■ THE REQUEST ■
Set the lines down again exactly, first line through the line that contains "mb.build('body', M['blackpl'], tl)", with no pictures.
::::::::
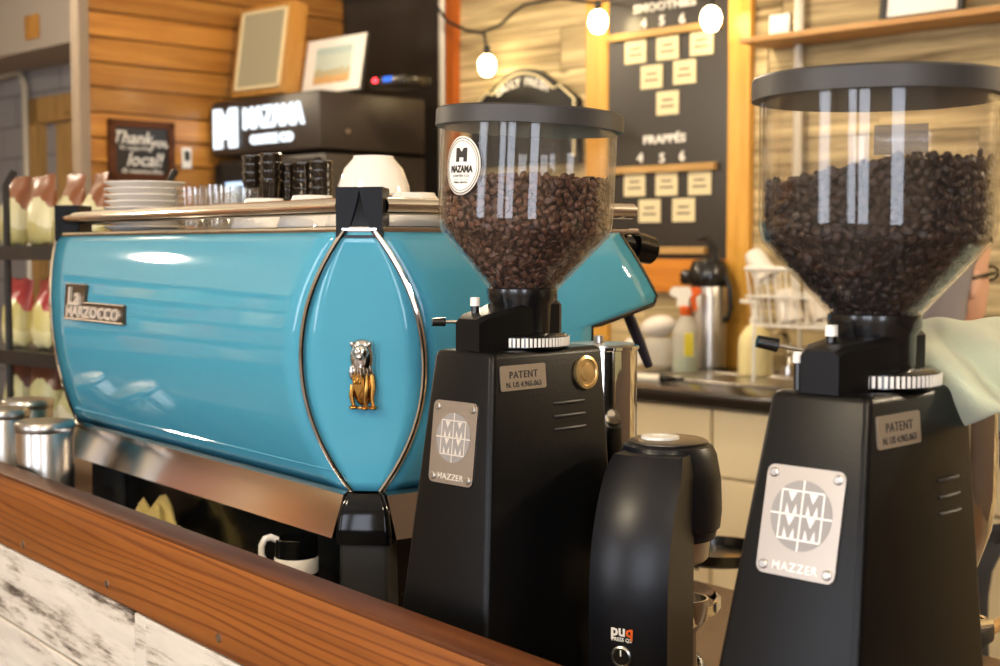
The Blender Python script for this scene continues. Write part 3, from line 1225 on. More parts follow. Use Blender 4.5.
# glass jar, upturned bowl, papers, tool on back counter
p = backc(662, 0.60)
jr = empty('glass_jar', (p.x, p.y, BZ), AB, 'wide clear jar of pale contents under a white lid beside the spray bottle', 'jar')
mb = MB()
mb.lathe([(0.055, 0.0), (0.068, 0.01), (0.072, 0.07), (0.062, 0.105), (0.058, 0.11)], seg=32)
mb.build('body', M['milky'], jr)
mb = MB()
mb.ell((0.0, -0.02, 0.15), (0.075, 0.055, 0.042), Mx.Rotation(R(-12), 3, 'Y'))
mb.build('lid', M['china'], jr)
p = backc(636, 0.66)
bw = empty('mixing_bowl', (p.x, p.y, BZ), AB, 'white bowl upturned on back worktop just right of the machine', 'bowl')
mb = MB()
mb.lathe([(0.075, 0.0), (0.078, 0.003), (0.06, 0.06), (0.035, 0.09), (0.03, 0.096), (0.0, 0.096)], seg=32)
mb.build('body', M['china'], bw)
p = backc(652, 0.20)
nt_ = empty('paper_pad', (p.x, p.y, BZ), AB + R(8), 'white folded paper lying on the front of back worktop', 'paper')
mb = MB()
mb.box((0, 0, 0.006), (0.17, 0.10, 0.012), bev=0.002)
mb.build('sheets', M['paper'], nt_, smooth=0)
p = backc(668, 0.14)
tl = empty('bottle_cap', (p.x, p.y, BZ), AB, 'small black stopper lying on the white paper edge, back worktop', 'stopper')
mb = MB()
mb.cyl((-.025, 0, 0.014), (.025, 0, 0.014), 0.014, 0.010)
mb.tube([(.025, 0, .014), (.06, 0.01, .016)], 0.005)
mb.build('body', M['blackpl'], tl)

# ------------------------------------------------------------------ bar: ledge, plank front, counter
LA = math.atan2(-0.788, 0.616)                   # ledge runs to the right and nearer
eL = V((math.cos(LA), math.sin(LA), 0))
nL = V((-math.sin(LA), math.cos(LA), 0))         # into the bar
LZ = CZ - 0.330
L0 = at(550, 666, 1.0)
d_ = 0.330 * 1389 / (666 - 247)
L0 = V((0.036 * d_, d_, 0))                      # back top edge of the ledge
lb = empty('bar_ledge', V((L0.x, L0.y, LZ)), LA, 'long orange varnished wood ledge board topping the white plank bar front', 'ledge')
mb = MB()
mb.box2(-3.2, 0.75, -0.038, -0.018, -0.107, -0.0005, 0.003, 0.5)
fb = mb.build('fascia', M['fascia'], lb, smooth=30)
mb = MB()
mb.box2(-3.2, 0.75, -0.0385, 0.0, -0.006, 0.0, 0.002, 0.45)
mb.build('top_board', M['ledgetop'], lb, smooth=30)
for px, py in ((23, 544), (107, 584), (219, 638)):
    p = on_plane(px, py, V((L0.x, L0.y, 0)) - nL * 0.038, nL)
    q = Mx.Rotation(-LA, 3, 'Z') @ (p - lb.location)
    mb = MB()
    mb.cyl((q.x, -0.0375, q.z), (q.x, -0.0395, q.z), 0.005, 0.005, 12)
    mb.build('screw', M['steel'], fb)
# bar front
mb = MB()
rnd = random.Random(11)
z = LZ - 0.115 - 0.02
bars = []
zt = LZ - 0.108
hs = [0.11, 0.12, 0.10, 0.13, 0.11, 0.12, 0.13, 0.12, 0.14]
for i, h in enumerate(hs):
    z0 = zt - h
    x = -3.2
    cuts = [-3.2] + sorted(rnd.uniform(-3.0, 0.6) for _ in range(3)) + [0.75]
    if i < 2:
        q = Mx.Rotation(-LA, 3, 'Z') @ (on_plane(137, 630, V((L0.x, L0.y, 0)) - nL * 0.034, nL) - lb.location)
        cuts = [-3.2, q.x - 1.2, q.x - .004, q.x + 0.03, 0.75]
    for a, b in zip(cuts[:-1], cuts[1:]):
        mb.box2(a + .001, b - .001, -0.034 - rnd.uniform(0, .004), -0.015, z0 + .0015, zt - .0015, 0.002, rnd.random())
    zt = z0
mb.box2(-3.2, 0.75, -0.016, -0.004, 0, LZ - .008, tone=0.1)
o = mb.build('wall_bar', M['peel'], smooth=0)
o.location = (L0.x, L0.y, 0)
o.rotation_euler = (0, 0, LA)
o['kind'] = 'structure'

# counter top behind the ledge
CT = 0.92
mb = MB()
mb.box2(-3.2, 1.0, 0.004, 0.80, -0.04, 0.0, 0.004)
cn = mb.build('bar_counter', M['counter_brown'])
cn.location = (L0.x, L0.y, CT)
cn.rotation_euler = (0, 0, LA)
tag(cn, 'brown bar worktop carrying the espresso machine and grinders', 'worktop')
mb = MB()
mb.box2(-3.1, 0.95, 0.006, 0.72, 0.0, CT - 0.045)
cb = mb.build('bar_cabinet', M['cream'], smooth=0)
cb.location = (L0.x, L0.y, 0)
cb.rotation_euler = (0, 0, LA)
tag(cb, 'plain cream cabinet carrying the bar worktop', 'cabinet')


def bar(x, y, z=0.0):
    return V((L0.x, L0.y, CT + z)) + eL * x + nL * y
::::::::
■ SOLVED EXERCISE ■
The Blender Python script for this scene continues. Write part 3, from line 1225 on. More parts follow. Use Blender 4.5.
# glass jar, upturned bowl, papers, tool on back counter
p = backc(662, 0.60)
jr = empty('glass_jar', (p.x, p.y, BZ), AB, 'wide clear jar of pale contents under a white lid beside the spray bottle', 'jar')
mb = MB()
mb.lathe([(0.055, 0.0), (0.068, 0.01), (0.072, 0.07), (0.062, 0.105), (0.058, 0.11)], seg=32)
mb.build('body', M['milky'], jr)
mb = MB()
mb.ell((0.0, -0.02, 0.15), (0.075, 0.055, 0.042), Mx.Rotation(R(-12), 3, 'Y'))
mb.build('lid', M['china'], jr)
p = backc(636, 0.66)
bw = empty('mixing_bowl', (p.x, p.y, BZ), AB, 'white bowl upturned on back worktop just right of the machine', 'bowl')
mb = MB()
mb.lathe([(0.075, 0.0), (0.078, 0.003), (0.06, 0.06), (0.035, 0.09), (0.03, 0.096), (0.0, 0.096)], seg=32)
mb.build('body', M['china'], bw)
p = backc(652, 0.20)
nt_ = empty('paper_pad', (p.x, p.y, BZ), AB + R(8), 'white folded paper lying on the front of back worktop', 'paper')
mb = MB()
mb.box((0, 0, 0.006), (0.17, 0.10, 0.012), bev=0.002)
mb.build('sheets', M['paper'], nt_, smooth=0)
p = backc(668, 0.14)
tl = empty('bottle_cap', (p.x, p.y, BZ), AB, 'small black stopper lying on the white paper edge, back worktop', 'stopper')
mb = MB()
mb.cyl((-.025, 0, 0.014), (.025, 0, 0.014), 0.014, 0.010)
mb.tube([(.025, 0, .014), (.06, 0.01, .016)], 0.005)
mb.build('body', M['blackpl'], tl)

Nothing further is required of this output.